__Your task__:
Output only the lines from the start of the entries through the line holding "scene.camera = cam". Each line must match the original exactly.

Raw records
⟨

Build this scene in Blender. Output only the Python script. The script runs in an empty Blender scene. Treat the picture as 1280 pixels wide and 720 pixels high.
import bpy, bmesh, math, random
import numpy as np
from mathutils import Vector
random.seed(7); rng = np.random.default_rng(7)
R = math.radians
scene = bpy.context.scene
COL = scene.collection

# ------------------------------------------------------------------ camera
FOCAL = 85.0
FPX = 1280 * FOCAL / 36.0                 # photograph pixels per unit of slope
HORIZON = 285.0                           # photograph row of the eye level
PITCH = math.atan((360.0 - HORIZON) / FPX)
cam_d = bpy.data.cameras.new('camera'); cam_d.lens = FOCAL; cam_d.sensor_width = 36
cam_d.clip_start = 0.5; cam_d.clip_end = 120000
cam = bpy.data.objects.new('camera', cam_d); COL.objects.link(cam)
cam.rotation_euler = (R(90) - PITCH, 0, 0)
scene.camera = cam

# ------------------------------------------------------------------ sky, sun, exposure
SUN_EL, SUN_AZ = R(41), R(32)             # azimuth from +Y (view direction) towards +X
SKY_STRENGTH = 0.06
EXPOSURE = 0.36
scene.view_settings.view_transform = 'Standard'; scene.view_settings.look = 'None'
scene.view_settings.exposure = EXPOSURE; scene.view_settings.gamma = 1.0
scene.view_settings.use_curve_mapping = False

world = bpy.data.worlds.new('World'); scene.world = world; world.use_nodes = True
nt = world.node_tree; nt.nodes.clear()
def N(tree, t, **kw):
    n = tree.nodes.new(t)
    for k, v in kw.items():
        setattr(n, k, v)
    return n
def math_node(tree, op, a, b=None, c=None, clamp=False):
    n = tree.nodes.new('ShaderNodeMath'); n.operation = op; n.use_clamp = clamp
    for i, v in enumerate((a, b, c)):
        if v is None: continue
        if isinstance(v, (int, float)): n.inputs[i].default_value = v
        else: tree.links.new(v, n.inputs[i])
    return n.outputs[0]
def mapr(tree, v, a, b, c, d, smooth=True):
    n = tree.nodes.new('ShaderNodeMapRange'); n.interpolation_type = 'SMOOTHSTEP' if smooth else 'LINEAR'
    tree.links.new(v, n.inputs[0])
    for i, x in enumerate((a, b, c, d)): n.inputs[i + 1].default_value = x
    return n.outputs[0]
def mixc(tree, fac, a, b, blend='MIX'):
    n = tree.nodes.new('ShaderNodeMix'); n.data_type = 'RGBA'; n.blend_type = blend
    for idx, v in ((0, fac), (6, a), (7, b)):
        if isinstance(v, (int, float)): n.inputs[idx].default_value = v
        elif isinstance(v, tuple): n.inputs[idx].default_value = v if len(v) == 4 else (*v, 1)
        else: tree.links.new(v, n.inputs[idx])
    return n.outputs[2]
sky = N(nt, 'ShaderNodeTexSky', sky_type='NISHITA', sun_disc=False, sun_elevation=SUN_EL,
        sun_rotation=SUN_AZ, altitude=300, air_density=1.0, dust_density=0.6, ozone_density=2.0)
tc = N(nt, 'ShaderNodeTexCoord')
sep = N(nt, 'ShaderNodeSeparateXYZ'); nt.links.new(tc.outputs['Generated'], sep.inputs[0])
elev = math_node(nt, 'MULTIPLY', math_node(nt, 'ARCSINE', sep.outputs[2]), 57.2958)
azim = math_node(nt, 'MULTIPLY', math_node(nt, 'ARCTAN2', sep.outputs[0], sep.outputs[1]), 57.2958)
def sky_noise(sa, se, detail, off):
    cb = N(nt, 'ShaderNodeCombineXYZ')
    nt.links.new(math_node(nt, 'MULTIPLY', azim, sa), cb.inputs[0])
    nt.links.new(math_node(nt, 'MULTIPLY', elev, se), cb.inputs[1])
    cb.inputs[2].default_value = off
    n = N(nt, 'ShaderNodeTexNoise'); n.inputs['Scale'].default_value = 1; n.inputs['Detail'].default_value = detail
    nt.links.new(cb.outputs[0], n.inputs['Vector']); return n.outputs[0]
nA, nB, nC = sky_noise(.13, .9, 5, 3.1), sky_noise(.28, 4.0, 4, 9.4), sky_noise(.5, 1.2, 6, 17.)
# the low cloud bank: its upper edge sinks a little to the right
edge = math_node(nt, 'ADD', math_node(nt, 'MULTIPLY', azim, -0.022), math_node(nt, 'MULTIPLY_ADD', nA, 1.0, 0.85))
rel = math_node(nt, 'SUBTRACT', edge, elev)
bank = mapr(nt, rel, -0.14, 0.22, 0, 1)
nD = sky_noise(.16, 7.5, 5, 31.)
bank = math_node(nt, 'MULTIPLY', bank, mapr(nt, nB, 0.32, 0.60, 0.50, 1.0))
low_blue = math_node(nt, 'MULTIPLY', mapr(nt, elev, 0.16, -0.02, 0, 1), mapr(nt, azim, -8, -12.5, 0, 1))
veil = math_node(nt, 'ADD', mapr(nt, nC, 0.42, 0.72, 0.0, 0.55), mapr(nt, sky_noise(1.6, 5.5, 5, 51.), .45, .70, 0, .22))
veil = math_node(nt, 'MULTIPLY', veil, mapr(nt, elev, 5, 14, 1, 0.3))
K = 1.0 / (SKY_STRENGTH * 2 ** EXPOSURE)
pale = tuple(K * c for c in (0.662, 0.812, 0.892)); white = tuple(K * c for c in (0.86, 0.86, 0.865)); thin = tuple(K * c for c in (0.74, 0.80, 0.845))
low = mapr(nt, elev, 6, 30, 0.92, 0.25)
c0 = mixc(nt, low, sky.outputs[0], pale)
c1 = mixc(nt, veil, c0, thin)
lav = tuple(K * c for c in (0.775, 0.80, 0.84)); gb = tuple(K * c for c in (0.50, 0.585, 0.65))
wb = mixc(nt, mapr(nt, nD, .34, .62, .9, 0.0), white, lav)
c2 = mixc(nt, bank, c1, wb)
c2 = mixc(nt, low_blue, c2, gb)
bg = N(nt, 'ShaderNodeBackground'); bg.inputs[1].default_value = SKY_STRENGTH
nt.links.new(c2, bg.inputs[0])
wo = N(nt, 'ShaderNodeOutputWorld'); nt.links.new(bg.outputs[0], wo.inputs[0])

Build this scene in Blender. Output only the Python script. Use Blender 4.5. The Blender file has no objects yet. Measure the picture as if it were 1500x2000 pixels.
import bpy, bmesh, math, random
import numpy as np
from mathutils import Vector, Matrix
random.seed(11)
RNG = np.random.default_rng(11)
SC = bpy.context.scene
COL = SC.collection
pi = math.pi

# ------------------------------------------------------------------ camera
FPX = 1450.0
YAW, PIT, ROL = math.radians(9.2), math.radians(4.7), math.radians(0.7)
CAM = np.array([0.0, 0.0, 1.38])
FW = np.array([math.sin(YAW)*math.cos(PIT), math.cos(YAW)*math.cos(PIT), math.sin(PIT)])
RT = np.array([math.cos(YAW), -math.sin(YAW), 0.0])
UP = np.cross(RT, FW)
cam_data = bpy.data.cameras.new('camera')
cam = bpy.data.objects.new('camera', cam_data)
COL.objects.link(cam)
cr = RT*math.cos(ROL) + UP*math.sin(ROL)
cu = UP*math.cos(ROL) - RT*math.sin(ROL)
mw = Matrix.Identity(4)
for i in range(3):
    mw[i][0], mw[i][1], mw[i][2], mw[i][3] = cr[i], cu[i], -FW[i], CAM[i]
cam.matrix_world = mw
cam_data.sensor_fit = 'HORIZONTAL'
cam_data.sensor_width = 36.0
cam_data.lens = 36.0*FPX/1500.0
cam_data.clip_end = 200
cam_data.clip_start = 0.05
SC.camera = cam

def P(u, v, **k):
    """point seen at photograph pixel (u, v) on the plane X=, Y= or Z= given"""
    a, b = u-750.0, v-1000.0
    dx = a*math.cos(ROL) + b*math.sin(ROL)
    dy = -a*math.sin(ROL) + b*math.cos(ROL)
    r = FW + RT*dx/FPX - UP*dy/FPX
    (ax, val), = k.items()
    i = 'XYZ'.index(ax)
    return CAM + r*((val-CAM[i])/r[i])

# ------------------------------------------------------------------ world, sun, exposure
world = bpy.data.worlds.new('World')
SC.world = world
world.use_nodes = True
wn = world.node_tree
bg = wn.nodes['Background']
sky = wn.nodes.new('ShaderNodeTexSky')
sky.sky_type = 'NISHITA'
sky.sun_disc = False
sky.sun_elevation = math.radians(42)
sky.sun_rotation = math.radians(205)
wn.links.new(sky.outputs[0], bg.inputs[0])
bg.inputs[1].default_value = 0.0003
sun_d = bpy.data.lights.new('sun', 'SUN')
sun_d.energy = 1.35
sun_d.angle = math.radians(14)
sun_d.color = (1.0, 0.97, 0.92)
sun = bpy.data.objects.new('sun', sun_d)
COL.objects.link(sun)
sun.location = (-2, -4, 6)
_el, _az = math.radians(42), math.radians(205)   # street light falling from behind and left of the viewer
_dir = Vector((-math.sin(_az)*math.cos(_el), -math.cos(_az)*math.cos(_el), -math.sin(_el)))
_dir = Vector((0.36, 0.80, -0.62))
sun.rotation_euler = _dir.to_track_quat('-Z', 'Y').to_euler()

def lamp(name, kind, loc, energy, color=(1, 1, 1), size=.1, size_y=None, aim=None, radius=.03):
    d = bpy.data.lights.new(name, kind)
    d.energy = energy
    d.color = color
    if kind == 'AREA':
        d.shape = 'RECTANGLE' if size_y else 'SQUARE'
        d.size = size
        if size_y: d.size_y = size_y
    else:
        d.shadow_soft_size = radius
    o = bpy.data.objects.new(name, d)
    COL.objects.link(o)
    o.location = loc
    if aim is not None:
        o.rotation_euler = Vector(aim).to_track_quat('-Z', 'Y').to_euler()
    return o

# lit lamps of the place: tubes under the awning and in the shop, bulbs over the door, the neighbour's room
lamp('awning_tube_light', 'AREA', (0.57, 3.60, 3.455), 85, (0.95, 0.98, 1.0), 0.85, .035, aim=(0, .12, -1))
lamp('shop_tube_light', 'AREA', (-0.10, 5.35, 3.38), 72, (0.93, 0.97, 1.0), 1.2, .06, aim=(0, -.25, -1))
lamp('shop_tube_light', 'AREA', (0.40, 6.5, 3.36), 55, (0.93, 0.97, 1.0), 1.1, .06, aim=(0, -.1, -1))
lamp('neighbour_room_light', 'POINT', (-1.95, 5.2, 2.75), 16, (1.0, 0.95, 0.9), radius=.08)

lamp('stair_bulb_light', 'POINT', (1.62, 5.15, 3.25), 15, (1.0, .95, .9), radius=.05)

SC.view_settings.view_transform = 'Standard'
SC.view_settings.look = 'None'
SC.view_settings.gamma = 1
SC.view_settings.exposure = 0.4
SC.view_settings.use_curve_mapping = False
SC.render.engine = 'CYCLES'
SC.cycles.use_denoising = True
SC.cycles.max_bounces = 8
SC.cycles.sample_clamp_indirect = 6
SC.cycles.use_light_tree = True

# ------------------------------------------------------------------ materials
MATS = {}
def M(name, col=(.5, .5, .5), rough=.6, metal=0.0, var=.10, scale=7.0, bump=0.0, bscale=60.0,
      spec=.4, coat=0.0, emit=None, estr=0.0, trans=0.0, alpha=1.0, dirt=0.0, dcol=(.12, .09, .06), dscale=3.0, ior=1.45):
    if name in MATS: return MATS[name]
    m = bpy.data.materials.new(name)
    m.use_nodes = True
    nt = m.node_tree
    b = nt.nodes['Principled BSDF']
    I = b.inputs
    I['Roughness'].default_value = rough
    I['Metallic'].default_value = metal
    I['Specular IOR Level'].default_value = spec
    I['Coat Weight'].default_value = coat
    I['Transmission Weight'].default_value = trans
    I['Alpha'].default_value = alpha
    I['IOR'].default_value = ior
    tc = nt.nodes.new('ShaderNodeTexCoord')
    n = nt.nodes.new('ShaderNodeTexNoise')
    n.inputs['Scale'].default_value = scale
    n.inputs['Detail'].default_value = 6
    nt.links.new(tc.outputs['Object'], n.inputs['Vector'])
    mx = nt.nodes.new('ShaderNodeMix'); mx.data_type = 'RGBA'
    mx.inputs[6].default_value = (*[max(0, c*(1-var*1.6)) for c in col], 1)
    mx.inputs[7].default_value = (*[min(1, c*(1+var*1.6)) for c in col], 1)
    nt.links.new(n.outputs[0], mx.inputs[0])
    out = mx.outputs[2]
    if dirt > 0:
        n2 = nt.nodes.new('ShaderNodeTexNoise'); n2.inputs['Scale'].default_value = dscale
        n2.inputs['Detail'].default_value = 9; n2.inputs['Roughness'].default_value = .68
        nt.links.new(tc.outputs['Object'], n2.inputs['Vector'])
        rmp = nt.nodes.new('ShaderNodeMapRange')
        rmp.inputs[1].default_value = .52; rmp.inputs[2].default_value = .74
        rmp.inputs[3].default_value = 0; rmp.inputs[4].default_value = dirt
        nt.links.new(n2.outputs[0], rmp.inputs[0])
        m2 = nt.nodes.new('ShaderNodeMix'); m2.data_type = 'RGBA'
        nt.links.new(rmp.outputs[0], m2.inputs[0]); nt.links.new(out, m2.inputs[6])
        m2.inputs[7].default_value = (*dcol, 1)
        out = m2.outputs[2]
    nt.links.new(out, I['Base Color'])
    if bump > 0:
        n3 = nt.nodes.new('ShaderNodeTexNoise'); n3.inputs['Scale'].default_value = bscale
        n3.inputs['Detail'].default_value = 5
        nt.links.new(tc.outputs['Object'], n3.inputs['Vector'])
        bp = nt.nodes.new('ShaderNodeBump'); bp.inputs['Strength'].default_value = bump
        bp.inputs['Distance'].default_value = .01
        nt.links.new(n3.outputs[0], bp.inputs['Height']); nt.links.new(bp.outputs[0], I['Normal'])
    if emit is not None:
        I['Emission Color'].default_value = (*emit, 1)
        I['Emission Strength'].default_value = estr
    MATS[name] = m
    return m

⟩

__Answer to the exercise__:
Build this scene in Blender. Output only the Python script. The script runs in an empty Blender scene. Treat the picture as 1280 pixels wide and 720 pixels high.
import bpy, bmesh, math, random
import numpy as np
from mathutils import Vector
random.seed(7); rng = np.random.default_rng(7)
R = math.radians
scene = bpy.context.scene
COL = scene.collection

# ------------------------------------------------------------------ camera
FOCAL = 85.0
FPX = 1280 * FOCAL / 36.0                 # photograph pixels per unit of slope
HORIZON = 285.0                           # photograph row of the eye level
PITCH = math.atan((360.0 - HORIZON) / FPX)
cam_d = bpy.data.cameras.new('camera'); cam_d.lens = FOCAL; cam_d.sensor_width = 36
cam_d.clip_start = 0.5; cam_d.clip_end = 120000
cam = bpy.data.objects.new('camera', cam_d); COL.objects.link(cam)
cam.rotation_euler = (R(90) - PITCH, 0, 0)
scene.camera = cam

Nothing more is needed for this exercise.